Le directeur de la communication de la FIFA a toutefois martelé lors d’une conférence de presse que Sepp Blatter resterait le président de la FIFA et continuerait à briguer un nouveau mandat. Sans s’exprimer sur la question, le Suisse a déploré dans un communiqué « un moment difficile pour le football, les supporteurs et la FIFA » et assuré que « ceux impliqués seront exclus du jeu ». Son seul adversaire, le prince Ali de Jordanie, a, quant à lui, évoqué dans un bref communiqué « un jour triste pour le football ».
Pourquoi les Etats-Unis sont-ils à l’origine de l’enquête ?
Les interpellations, mercredi matin, par des policiers suisses, à la demande des Etats-Unis, n’ont pas manqué d’interroger. « Tous ces accusés ont abusé du système financier américain et violé la loi américaine, et nous avons l’intention de les tenir pour responsables, a précisé la ministre de la justice américaine lors de sa conférence de presse. A de nombreuses occasions, les accusés et conjurés ont planifié certains aspects de ce complot de longue date aux Etats-Unis. Ils ont utilisé les banques et les possibilités de virement aux Etats-Unis. »
La loi américaine permet en effet de poursuivre des ressortissants étrangers à l’extérieur du territoire des Etats-Unis, à partir du moment où les faits reprochés ont été commis grâce à une banque ou à un fournisseur d’accès à Internet situé aux Etats-Unis. Couramment utilisée dans les cas de terrorisme, cette procédure peut aussi être appliquée dans les affaires de corruption.
Quelles sont les prochaines étapes ?
Six des sept responsables de l’organisation internationale interpellés ont déjà fait savoir qu’ils refuseraient l’extradition vers les Etats-Unis, demandée par la justice américaine. La Suisse a fait savoir qu’elle allait déclencher la procédure classique, à savoir demander à Washington de faire « parvenir des demandes formelles d'extradition à la Suisse dans un délai de 40 jours ». Les accusés risquent jusqu’à vingt ans de prison.
Les interpellations ne sont « que le début » de l’offensive lancée mercredi par la justice américaine, a prévenu le procureur fédéral de Brooklyn Kelly Currie, sans toutefois préciser si d’autres inculpations étaient à attendre prochainement.

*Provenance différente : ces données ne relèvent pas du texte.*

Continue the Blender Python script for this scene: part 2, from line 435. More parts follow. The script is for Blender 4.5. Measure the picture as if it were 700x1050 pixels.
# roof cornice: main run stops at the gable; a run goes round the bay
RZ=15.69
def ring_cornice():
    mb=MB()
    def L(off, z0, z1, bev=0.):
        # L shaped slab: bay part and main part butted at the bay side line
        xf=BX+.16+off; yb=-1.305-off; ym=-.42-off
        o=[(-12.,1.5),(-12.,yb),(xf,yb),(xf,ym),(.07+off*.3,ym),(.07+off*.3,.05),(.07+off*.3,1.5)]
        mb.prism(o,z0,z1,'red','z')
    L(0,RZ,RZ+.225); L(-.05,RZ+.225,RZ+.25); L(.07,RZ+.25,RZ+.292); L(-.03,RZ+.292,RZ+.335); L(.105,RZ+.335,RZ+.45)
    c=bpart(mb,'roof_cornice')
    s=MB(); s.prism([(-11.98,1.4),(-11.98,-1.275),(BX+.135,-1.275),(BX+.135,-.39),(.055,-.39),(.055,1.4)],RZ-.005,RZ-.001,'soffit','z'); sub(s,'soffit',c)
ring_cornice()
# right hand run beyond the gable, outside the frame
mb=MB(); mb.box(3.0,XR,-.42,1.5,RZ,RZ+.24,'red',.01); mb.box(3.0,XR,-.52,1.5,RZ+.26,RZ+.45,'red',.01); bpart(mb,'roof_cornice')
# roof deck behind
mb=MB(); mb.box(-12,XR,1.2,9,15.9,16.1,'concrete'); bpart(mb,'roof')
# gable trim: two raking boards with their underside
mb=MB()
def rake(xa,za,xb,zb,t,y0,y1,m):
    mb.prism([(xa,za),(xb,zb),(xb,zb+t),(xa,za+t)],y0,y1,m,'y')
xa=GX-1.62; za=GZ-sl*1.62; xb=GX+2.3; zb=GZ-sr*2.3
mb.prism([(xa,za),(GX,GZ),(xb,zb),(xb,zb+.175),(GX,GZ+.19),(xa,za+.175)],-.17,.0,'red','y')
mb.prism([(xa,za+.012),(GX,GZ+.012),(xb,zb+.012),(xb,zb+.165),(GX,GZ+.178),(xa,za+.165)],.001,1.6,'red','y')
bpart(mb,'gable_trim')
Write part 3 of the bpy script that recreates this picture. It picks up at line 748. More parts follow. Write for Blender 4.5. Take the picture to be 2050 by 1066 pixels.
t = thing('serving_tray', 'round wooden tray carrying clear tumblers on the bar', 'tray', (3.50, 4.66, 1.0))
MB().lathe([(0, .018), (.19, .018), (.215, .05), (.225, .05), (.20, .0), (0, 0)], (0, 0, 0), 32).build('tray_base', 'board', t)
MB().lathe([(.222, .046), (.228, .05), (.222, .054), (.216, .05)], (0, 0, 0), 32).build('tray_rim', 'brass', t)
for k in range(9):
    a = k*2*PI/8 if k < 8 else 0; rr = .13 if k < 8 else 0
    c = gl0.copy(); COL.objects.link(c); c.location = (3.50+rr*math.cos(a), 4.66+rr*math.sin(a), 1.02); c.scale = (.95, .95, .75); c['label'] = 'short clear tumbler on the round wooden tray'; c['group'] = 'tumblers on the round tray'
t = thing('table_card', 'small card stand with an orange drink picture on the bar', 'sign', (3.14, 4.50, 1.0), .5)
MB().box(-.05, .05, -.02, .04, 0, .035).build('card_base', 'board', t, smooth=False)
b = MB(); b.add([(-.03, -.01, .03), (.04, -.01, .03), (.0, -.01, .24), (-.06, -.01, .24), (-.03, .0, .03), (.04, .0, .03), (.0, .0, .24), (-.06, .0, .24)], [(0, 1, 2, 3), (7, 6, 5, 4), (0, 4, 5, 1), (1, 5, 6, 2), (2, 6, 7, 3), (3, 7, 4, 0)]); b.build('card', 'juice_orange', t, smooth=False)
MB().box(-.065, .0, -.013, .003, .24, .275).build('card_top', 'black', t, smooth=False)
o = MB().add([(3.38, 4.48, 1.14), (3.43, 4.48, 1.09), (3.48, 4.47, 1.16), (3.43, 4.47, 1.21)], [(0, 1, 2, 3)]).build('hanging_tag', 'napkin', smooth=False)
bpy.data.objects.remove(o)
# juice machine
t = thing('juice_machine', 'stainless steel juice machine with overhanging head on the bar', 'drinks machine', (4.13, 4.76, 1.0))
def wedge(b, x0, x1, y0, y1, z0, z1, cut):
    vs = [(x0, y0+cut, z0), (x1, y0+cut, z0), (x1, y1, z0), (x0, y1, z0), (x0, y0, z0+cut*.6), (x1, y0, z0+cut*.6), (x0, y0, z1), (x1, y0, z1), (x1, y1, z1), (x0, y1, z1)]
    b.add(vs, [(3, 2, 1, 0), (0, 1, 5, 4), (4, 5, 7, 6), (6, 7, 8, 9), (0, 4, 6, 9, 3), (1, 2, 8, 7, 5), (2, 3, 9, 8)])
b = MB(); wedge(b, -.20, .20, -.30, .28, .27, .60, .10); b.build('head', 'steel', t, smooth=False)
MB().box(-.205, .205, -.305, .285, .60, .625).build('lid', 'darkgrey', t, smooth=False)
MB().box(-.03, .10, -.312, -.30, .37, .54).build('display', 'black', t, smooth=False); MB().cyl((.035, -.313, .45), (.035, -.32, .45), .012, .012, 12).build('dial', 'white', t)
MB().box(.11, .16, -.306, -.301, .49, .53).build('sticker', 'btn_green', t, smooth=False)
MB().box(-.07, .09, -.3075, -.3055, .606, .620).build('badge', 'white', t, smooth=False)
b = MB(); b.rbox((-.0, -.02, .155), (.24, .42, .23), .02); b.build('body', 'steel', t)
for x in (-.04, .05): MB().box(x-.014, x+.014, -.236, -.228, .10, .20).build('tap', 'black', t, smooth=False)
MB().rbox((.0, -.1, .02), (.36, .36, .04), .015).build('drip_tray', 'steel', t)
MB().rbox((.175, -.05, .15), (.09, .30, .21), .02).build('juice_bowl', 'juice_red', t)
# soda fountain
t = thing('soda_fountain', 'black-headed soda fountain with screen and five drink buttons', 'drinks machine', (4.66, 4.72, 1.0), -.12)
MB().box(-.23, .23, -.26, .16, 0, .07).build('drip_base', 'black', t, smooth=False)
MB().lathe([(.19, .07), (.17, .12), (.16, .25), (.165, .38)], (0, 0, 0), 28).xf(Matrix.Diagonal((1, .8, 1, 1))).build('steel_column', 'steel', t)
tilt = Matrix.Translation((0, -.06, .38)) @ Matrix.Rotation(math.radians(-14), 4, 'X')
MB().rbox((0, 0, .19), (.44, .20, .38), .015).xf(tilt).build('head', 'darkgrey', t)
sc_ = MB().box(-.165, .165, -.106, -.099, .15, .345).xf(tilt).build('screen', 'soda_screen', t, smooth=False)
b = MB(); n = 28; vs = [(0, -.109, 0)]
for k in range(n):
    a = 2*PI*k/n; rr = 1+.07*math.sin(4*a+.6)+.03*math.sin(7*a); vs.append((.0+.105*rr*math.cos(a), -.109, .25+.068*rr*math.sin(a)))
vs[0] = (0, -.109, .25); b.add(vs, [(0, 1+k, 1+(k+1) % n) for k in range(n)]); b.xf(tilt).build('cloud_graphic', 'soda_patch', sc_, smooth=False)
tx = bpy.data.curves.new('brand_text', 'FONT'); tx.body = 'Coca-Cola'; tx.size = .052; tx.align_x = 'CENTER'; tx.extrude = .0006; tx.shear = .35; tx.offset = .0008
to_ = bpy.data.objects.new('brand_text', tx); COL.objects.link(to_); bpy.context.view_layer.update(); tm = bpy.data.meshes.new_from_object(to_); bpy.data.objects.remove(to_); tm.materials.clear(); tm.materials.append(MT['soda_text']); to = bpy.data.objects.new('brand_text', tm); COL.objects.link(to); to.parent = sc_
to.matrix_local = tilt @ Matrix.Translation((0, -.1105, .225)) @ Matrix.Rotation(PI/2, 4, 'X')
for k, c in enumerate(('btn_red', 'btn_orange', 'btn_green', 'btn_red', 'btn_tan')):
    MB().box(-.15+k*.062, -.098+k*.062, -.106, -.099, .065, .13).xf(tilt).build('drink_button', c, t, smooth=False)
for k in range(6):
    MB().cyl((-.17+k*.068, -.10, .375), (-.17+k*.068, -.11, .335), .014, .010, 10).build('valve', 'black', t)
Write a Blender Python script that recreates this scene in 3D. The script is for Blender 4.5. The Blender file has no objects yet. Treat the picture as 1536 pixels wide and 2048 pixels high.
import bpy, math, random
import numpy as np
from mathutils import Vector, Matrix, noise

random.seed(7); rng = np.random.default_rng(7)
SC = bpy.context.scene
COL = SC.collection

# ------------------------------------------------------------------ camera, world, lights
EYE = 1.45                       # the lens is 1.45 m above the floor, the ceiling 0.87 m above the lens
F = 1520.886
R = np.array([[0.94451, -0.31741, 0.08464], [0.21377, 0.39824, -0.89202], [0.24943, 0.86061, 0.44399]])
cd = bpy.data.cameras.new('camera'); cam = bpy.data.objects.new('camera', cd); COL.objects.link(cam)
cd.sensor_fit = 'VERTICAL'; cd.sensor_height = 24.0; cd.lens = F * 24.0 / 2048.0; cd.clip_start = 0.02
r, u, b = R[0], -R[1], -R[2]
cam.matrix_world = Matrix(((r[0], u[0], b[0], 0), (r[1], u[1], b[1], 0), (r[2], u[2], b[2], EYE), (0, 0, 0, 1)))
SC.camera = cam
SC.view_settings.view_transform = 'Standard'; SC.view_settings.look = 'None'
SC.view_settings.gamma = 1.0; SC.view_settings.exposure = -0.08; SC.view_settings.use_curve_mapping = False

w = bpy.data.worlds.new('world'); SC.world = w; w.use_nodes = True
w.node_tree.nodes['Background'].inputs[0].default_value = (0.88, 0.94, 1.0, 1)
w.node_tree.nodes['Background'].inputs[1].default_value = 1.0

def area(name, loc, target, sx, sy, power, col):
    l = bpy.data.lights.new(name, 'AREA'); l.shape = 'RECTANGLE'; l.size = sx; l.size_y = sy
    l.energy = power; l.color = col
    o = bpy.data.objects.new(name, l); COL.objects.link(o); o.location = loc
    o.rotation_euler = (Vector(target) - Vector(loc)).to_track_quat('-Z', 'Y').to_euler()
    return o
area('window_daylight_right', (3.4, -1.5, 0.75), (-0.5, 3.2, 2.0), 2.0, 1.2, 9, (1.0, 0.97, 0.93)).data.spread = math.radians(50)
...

Les scandales pourraient également avoir des répercussions économiques. Plusieurs sponsors associés à la Coupe du monde se sont d’ores et déjà inquiétés de ces rebondissements judiciaires. Adidas, Coca-Cola, McDonald’s ou encore Visa ont exhorté l’organisation à régler ces problèmes et à prendre des mesures rapides. Si Adidas a indiqué qu’il maintenait son soutien financier à la FIFA, Visa a fait savoir qu’il « réévaluera[it] son parrainage » si des changements n’intervenaient pas. L’équipementier américain Nike, qui pourrait être impliqué dans le versement de pots-de-vin liés au sponsoring de la Fédération brésilienne de football, a, pour sa part, affirmé « coopérer avec les autorités ».